_Set task_: Return the listing below exactly, with the pictures dropped.
** START OF Data provided **
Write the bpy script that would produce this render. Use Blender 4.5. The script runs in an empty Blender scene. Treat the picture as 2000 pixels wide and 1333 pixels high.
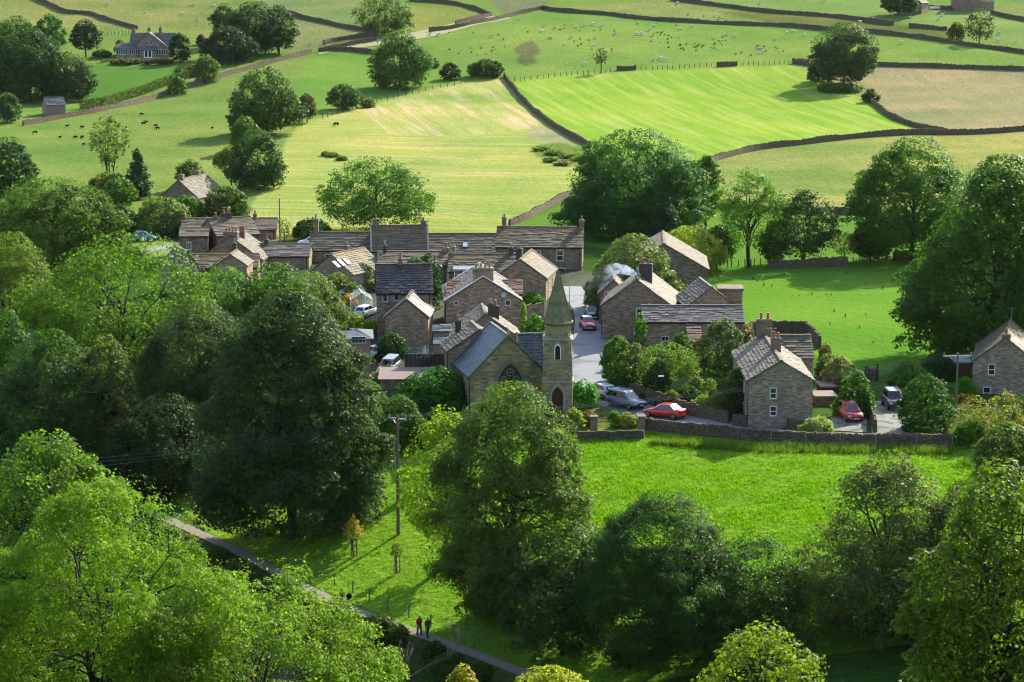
import bpy, bmesh, math, random
import numpy as np
from mathutils import Vector, Matrix

# ------------------------------------------------------------------ camera, sky, sun, exposure
SC = bpy.context.scene
COL = SC.collection
CAMZ, FPX, PITCH = 47.0, 4560.0, math.radians(9.59)
SUN_EL, SUN_AZ = math.radians(32.0), math.radians(35.0)      # azimuth clockwise from +Y (away from the camera)
EXPOSURE = 1.42; HAZE = 0.00001

cd = bpy.data.cameras.new('camera'); cam = bpy.data.objects.new('camera', cd); COL.objects.link(cam)
cd.sensor_width = 36.0; cd.lens = FPX / 2000 * 36.0
cd.clip_start = 0.5; cd.clip_end = 9000
cam.location = (0, 0, CAMZ); cam.rotation_euler = (math.pi / 2 - PITCH, 0, 0)
SC.camera = cam
W = bpy.data.worlds.new('World'); SC.world = W; W.use_nodes = True
_nt = W.node_tree; _sky = _nt.nodes.new('ShaderNodeTexSky'); _sky.sky_type = 'NISHITA'
_sky.sun_disc = False; _sky.sun_elevation = SUN_EL; _sky.sun_rotation = SUN_AZ
_bg = _nt.nodes['Background']; _nt.links.new(_sky.outputs[0], _bg.inputs[0]); _bg.inputs[1].default_value = 0.15
sd = bpy.data.lights.new('sun', 'SUN'); sun = bpy.data.objects.new('sun', sd); COL.objects.link(sun)
sd.energy = 4.3; sd.angle = math.radians(0.53); sd.color = (1.0, 0.95, 0.80)
SUNV = Vector((math.sin(SUN_AZ) * math.cos(SUN_EL), math.cos(SUN_AZ) * math.cos(SUN_EL), math.sin(SUN_EL)))
sun.rotation_euler = SUNV.to_track_quat('Z', 'Y').to_euler(); sun.location = (150, 200, 160)
SC.view_settings.view_transform = 'Standard'; SC.view_settings.look = 'None'
SC.view_settings.gamma = 1; SC.view_settings.use_curve_mapping = False
SC.view_settings.exposure = EXPOSURE
SC.render.resolution_x = 1024; SC.render.resolution_y = 682
SC.cycles.filter_width = 1.15; SC.cycles.max_bounces = 6; SC.cycles.diffuse_bounces = 3; SC.cycles.transmission_bounces = 4
SC.cycles.transparent_max_bounces = 6; SC.cycles.volume_bounces = 1

RNG = np.random.default_rng(7)
random.seed(7)
CP, SP = math.cos(PITCH), math.sin(PITCH)

# ------------------------------------------------------------------ photo pixel (2000 x 1333) -> world
def ray(px, py):
    u = (np.asarray(px, float) - 1000) / FPX; v = (np.asarray(py, float) - 666.5) / FPX
    yc = CP - v * SP; zc = -SP - v * CP
    return u / yc, zc / yc                      # x and z per metre of depth
def at(px, py, D):
    a, b = ray(px, py); return Vector((float(a) * D, D, CAMZ + float(b) * D))
def zpy(py, D): return CAMZ + float(ray(1000, py)[1]) * D
def xpx(px, py, D): return float(ray(px, py)[0]) * D
def project(X, Y, Z):
    z = np.asarray(Z) - CAMZ
    f = Y * CP - z * SP; up = Y * SP + z * CP
    return 1000 + FPX * X / f, 666.5 - FPX * up / f

# ------------------------------------------------------------------ terrain height
def _hash(ix, iy, s):
    n = (ix.astype(np.int64) * 374761393 + iy.astype(np.int64) * 668265263 + s * 974634777) & 0x7fffffff
    n = ((n ^ (n >> 13)) * 1274126177) & 0x7fffffff
    return ((n ^ (n >> 16)) & 0xffff) / 65535.0
def vnoise(x, y, s=0):
    x = np.asarray(x, float); y = np.asarray(y, float)
    ix = np.floor(x); iy = np.floor(y); fx = x - ix; fy = y - iy
    fx = fx * fx * (3 - 2 * fx); fy = fy * fy * (3 - 2 * fy)
    a = _hash(ix, iy, s); b = _hash(ix + 1, iy, s); c = _hash(ix, iy + 1, s); d = _hash(ix + 1, iy + 1, s)
    return (a * (1 - fx) + b * fx) * (1 - fy) + (c * (1 - fx) + d * fx) * fy
def fbm(x, y, s=0, o=3):
    r = 0; a = 1; t = 0
    for k in range(o):
        r = r + a * vnoise(x * 2 ** k, y * 2 ** k, s + k); t += a; a *= .5
    return r / t
HD = np.array([0, 330, 371, 411, 462, 480, 555, 600, 636, 700, 760, 820, 900, 1100, 1500, 2200, 3200], float)
HZ = np.array([0, 0, .6, 1.6, 3.0, 3.5, 6.0, 8.2, 11, 18.2, 25.6, 33, 44, 78, 150, 245, 330], float)
QX = np.array([-400, -60, -30, -15, -12.2, -11, -3.6, -2.6, -1.4, 0, 1.2, 3, 13, 33, 48, 62, 400], float)
QZ = np.array([-8, -8.6, -8.9, -9.2, -10.6, -12, -12, -10.6, -8.6, -8.5, -8.5, -8.3, -6.3, -2.9, -1.0, 0, 0], float)
def smooth_interp(x, xs, zs):
    r = 0
    for o, w in ((-12, .15), (-6, .2), (0, .3), (6, .2), (12, .15)): r = r + w * np.interp(x + o, xs, zs)
    return r
def bulge(s): return 2.0 + 1.8 * np.exp(-((s - 26) / 17) ** 2)
def qdist(x, y): return (x + 27) * .815 + (y - 217) * .579 + bulge((x + 27) * .579 - (y - 217) * .815)
def ground_z(x, y):
    x = np.asarray(x, float); y = np.asarray(y, float)
    valley = np.interp(qdist(x, y), QX, QZ)
    slope = 45 - .347 * y
    k = np.clip((slope - valley) / 3 * .5 + .5, 0, 1); base = valley * (1 - k) + slope * k
    hill = smooth_interp(y, HD, HZ)
    far = np.clip((y - 380) / 300, 0, 1)
    und = (fbm(x / 70, y / 70, 11) - .5) * 3.2 * far + (fbm(x / 24, y / 24, 21) - .5) * .9 * far
    return base + hill + und
_TD = np.concatenate([np.arange(172, 420, 1.0), np.arange(420, 1500, 2.0)])
def G(px, py, D=None):
    """point of the ground seen at a photo pixel"""
    a, b = ray(px, py); a = float(a); b = float(b)
    if D is None:
        zr = CAMZ + b * _TD; g = ground_z(a * _TD, _TD)
        i = np.argmax(zr < g)
        if zr[i] >= g[i]: i = len(_TD) - 1
        lo, hi = _TD[max(i - 1, 0)], _TD[i]
        for _ in range(18):
            m = (lo + hi) / 2
            if CAMZ + b * m < float(ground_z(a * m, m)): hi = m
            else: lo = m
        D = (lo + hi) / 2
    return Vector((a * D, D, float(ground_z(a * D, D))))

# ------------------------------------------------------------------ tagging
def tag(o, label=None, cat=None, group=None, kind=None):
    if label: o['label'] = label
    if cat: o['category'] = cat
    if group: o['group'] = group
    if kind: o['kind'] = kind
    return o
def empty(name, loc, rz=0, label=None, cat=None, group=None):
    o = bpy.data.objects.new(name, None); COL.objects.link(o); o.empty_display_size = .3
    o.location = loc; o.rotation_euler = (0, 0, rz)
    return tag(o, label, cat, group)
def link(name, me, mat, parent=None, loc=None):
    o = bpy.data.objects.new(name, me); COL.objects.link(o)
    if mat is not None and not me.materials: me.materials.append(mat)
    if parent is not None: o.parent = parent
    if loc is not None: o.location = loc
    return o
def copy_tree(o, parent=None):
    c = o.copy(); COL.objects.link(c); c.parent = parent
    for ch in o.children: copy_tree(ch, c)
    return c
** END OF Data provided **
_In response_:
Write the bpy script that would produce this render. Use Blender 4.5. The script runs in an empty Blender scene. Treat the picture as 2000 pixels wide and 1333 pixels high.
import bpy, bmesh, math, random
import numpy as np
from mathutils import Vector, Matrix

# ------------------------------------------------------------------ camera, sky, sun, exposure
SC = bpy.context.scene
COL = SC.collection
CAMZ, FPX, PITCH = 47.0, 4560.0, math.radians(9.59)
SUN_EL, SUN_AZ = math.radians(32.0), math.radians(35.0)      # azimuth clockwise from +Y (away from the camera)
EXPOSURE = 1.42; HAZE = 0.00001

cd = bpy.data.cameras.new('camera'); cam = bpy.data.objects.new('camera', cd); COL.objects.link(cam)
cd.sensor_width = 36.0; cd.lens = FPX / 2000 * 36.0
cd.clip_start = 0.5; cd.clip_end = 9000
cam.location = (0, 0, CAMZ); cam.rotation_euler = (math.pi / 2 - PITCH, 0, 0)
SC.camera = cam
W = bpy.data.worlds.new('World'); SC.world = W; W.use_nodes = True
_nt = W.node_tree; _sky = _nt.nodes.new('ShaderNodeTexSky'); _sky.sky_type = 'NISHITA'
_sky.sun_disc = False; _sky.sun_elevation = SUN_EL; _sky.sun_rotation = SUN_AZ
_bg = _nt.nodes['Background']; _nt.links.new(_sky.outputs[0], _bg.inputs[0]); _bg.inputs[1].default_value = 0.15
sd = bpy.data.lights.new('sun', 'SUN'); sun = bpy.data.objects.new('sun', sd); COL.objects.link(sun)
sd.energy = 4.3; sd.angle = math.radians(0.53); sd.color = (1.0, 0.95, 0.80)
SUNV = Vector((math.sin(SUN_AZ) * math.cos(SUN_EL), math.cos(SUN_AZ) * math.cos(SUN_EL), math.sin(SUN_EL)))
sun.rotation_euler = SUNV.to_track_quat('Z', 'Y').to_euler(); sun.location = (150, 200, 160)
SC.view_settings.view_transform = 'Standard'; SC.view_settings.look = 'None'
SC.view_settings.gamma = 1; SC.view_settings.use_curve_mapping = False
SC.view_settings.exposure = EXPOSURE
SC.render.resolution_x = 1024; SC.render.resolution_y = 682
SC.cycles.filter_width = 1.15; SC.cycles.max_bounces = 6; SC.cycles.diffuse_bounces = 3; SC.cycles.transmission_bounces = 4
SC.cycles.transparent_max_bounces = 6; SC.cycles.volume_bounces = 1

RNG = np.random.default_rng(7)
random.seed(7)
CP, SP = math.cos(PITCH), math.sin(PITCH)

# ------------------------------------------------------------------ photo pixel (2000 x 1333) -> world
def ray(px, py):
    u = (np.asarray(px, float) - 1000) / FPX; v = (np.asarray(py, float) - 666.5) / FPX
    yc = CP - v * SP; zc = -SP - v * CP
    return u / yc, zc / yc                      # x and z per metre of depth
def at(px, py, D):
    a, b = ray(px, py); return Vector((float(a) * D, D, CAMZ + float(b) * D))
def zpy(py, D): return CAMZ + float(ray(1000, py)[1]) * D
def xpx(px, py, D): return float(ray(px, py)[0]) * D
def project(X, Y, Z):
    z = np.asarray(Z) - CAMZ
    f = Y * CP - z * SP; up = Y * SP + z * CP
    return 1000 + FPX * X / f, 666.5 - FPX * up / f

# ------------------------------------------------------------------ terrain height
def _hash(ix, iy, s):
    n = (ix.astype(np.int64) * 374761393 + iy.astype(np.int64) * 668265263 + s * 974634777) & 0x7fffffff
    n = ((n ^ (n >> 13)) * 1274126177) & 0x7fffffff
    return ((n ^ (n >> 16)) & 0xffff) / 65535.0
def vnoise(x, y, s=0):
    x = np.asarray(x, float); y = np.asarray(y, float)
    ix = np.floor(x); iy = np.floor(y); fx = x - ix; fy = y - iy
    fx = fx * fx * (3 - 2 * fx); fy = fy * fy * (3 - 2 * fy)
    a = _hash(ix, iy, s); b = _hash(ix + 1, iy, s); c = _hash(ix, iy + 1, s); d = _hash(ix + 1, iy + 1, s)
    return (a * (1 - fx) + b * fx) * (1 - fy) + (c * (1 - fx) + d * fx) * fy
def fbm(x, y, s=0, o=3):
    r = 0; a = 1; t = 0
    for k in range(o):
        r = r + a * vnoise(x * 2 ** k, y * 2 ** k, s + k); t += a; a *= .5
    return r / t
HD = np.array([0, 330, 371, 411, 462, 480, 555, 600, 636, 700, 760, 820, 900, 1100, 1500, 2200, 3200], float)
HZ = np.array([0, 0, .6, 1.6, 3.0, 3.5, 6.0, 8.2, 11, 18.2, 25.6, 33, 44, 78, 150, 245, 330], float)
QX = np.array([-400, -60, -30, -15, -12.2, -11, -3.6, -2.6, -1.4, 0, 1.2, 3, 13, 33, 48, 62, 400], float)
QZ = np.array([-8, -8.6, -8.9, -9.2, -10.6, -12, -12, -10.6, -8.6, -8.5, -8.5, -8.3, -6.3, -2.9, -1.0, 0, 0], float)
def smooth_interp(x, xs, zs):
    r = 0
    for o, w in ((-12, .15), (-6, .2), (0, .3), (6, .2), (12, .15)): r = r + w * np.interp(x + o, xs, zs)
    return r
def bulge(s): return 2.0 + 1.8 * np.exp(-((s - 26) / 17) ** 2)
def qdist(x, y): return (x + 27) * .815 + (y - 217) * .579 + bulge((x + 27) * .579 - (y - 217) * .815)
def ground_z(x, y):
    x = np.asarray(x, float); y = np.asarray(y, float)
    valley = np.interp(qdist(x, y), QX, QZ)
    slope = 45 - .347 * y
    k = np.clip((slope - valley) / 3 * .5 + .5, 0, 1); base = valley * (1 - k) + slope * k
    hill = smooth_interp(y, HD, HZ)
    far = np.clip((y - 380) / 300, 0, 1)
    und = (fbm(x / 70, y / 70, 11) - .5) * 3.2 * far + (fbm(x / 24, y / 24, 21) - .5) * .9 * far
    return base + hill + und
_TD = np.concatenate([np.arange(172, 420, 1.0), np.arange(420, 1500, 2.0)])
def G(px, py, D=None):
    """point of the ground seen at a photo pixel"""
    a, b = ray(px, py); a = float(a); b = float(b)
    if D is None:
        zr = CAMZ + b * _TD; g = ground_z(a * _TD, _TD)
        i = np.argmax(zr < g)
        if zr[i] >= g[i]: i = len(_TD) - 1
        lo, hi = _TD[max(i - 1, 0)], _TD[i]
        for _ in range(18):
            m = (lo + hi) / 2
            if CAMZ + b * m < float(ground_z(a * m, m)): hi = m
            else: lo = m
        D = (lo + hi) / 2
    return Vector((a * D, D, float(ground_z(a * D, D))))

# ------------------------------------------------------------------ tagging
def tag(o, label=None, cat=None, group=None, kind=None):
    if label: o['label'] = label
    if cat: o['category'] = cat
    if group: o['group'] = group
    if kind: o['kind'] = kind
    return o
def empty(name, loc, rz=0, label=None, cat=None, group=None):
    o = bpy.data.objects.new(name, None); COL.objects.link(o); o.empty_display_size = .3
    o.location = loc; o.rotation_euler = (0, 0, rz)
    return tag(o, label, cat, group)
def link(name, me, mat, parent=None, loc=None):
    o = bpy.data.objects.new(name, me); COL.objects.link(o)
    if mat is not None and not me.materials: me.materials.append(mat)
    if parent is not None: o.parent = parent
    if loc is not None: o.location = loc
    return o
def copy_tree(o, parent=None):
    c = o.copy(); COL.objects.link(c); c.parent = parent
    for ch in o.children: copy_tree(ch, c)
    return c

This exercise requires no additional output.